Mas o que justifica este longa ser um bom filme ainda, tirando a própria mitologia e fama dos icônicos personagens-titulos ? Há realmente um numero de referencias aos quadrinhos que farão muitos fãs delirar, mas ainda assim não soarão bem para quem não está preocupado com isso. Filme é filme. HQ é HQ. Mas o fato dessas referencias serem parte do imaginário da infância e adolescência de muitos, torna o filme interessante, por notarmos que pelo menos a intenção do filme é boa: a Warner/DC está realmente disposta a levar mais a sério e dar temas atuais e relevantes a seus filmes, que mesmo funcionando regularmente aqui, ainda merecem crédito pela tentativa, que pode ser aprimorada nas próximas aventuras – um corte de cenas de pelo menos meia hora já ajudaria muito o filme, mas acredito que a produção apresente maiores acertos do que o segundo filme dos Vingadores, por exemplo – e, sinceramente, ainda é melhor que alguns filmes apenas apelativos de humor e conflitos bobos que a Marvel lançou nos cinemas, como Thor 2, Homem de Ferro 3 ou Homem-Formiga.
Batman Vs Superman representa um passo para um filme que pode ser muito bom ou muito ruim.
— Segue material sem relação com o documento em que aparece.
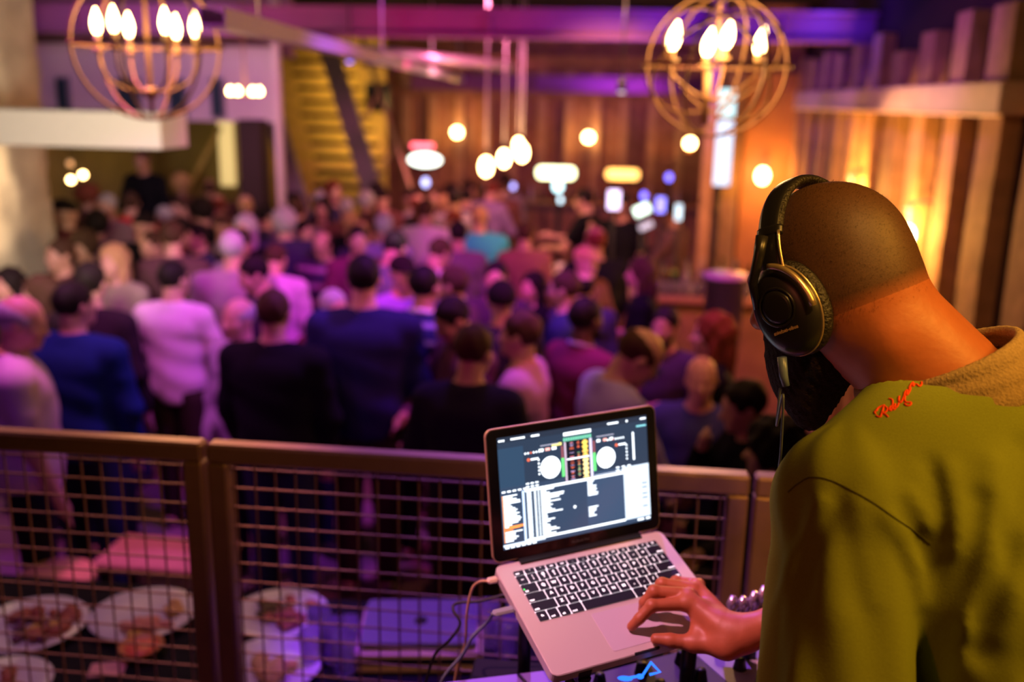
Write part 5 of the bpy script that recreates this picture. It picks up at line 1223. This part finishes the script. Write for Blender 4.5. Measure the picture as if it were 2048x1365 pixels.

Mas mantendo o foco somente no longa de Zack Snyder aqui, temos um filme onde os dois maiores super heróis de todos se envolvem em um combate que já vale o ingresso e justifica toda atenção que vem despertando no mundo – Cavill e Affleck (este principalmente, se redimindo de seu desastroso Demolidor de anos atrás) agradecem, mas será necessário desligarmos nossos cérebros para deixarmos de lado os problemas com o desenvolvimento de personagens, ritmo e idéias – conferindo ao longa um ar de que poderia ser melhor – ou pelo menos mais curto. No mais, é um filme divertido, bem humorado e com ótimas cenas de ação, que senão melhorar bastante nos próximos capítulos pode representar, realmente, um deslize para a DC/Warner.
O sonho de infância foi realizado, não do jeito que deveria, mas foi realizado.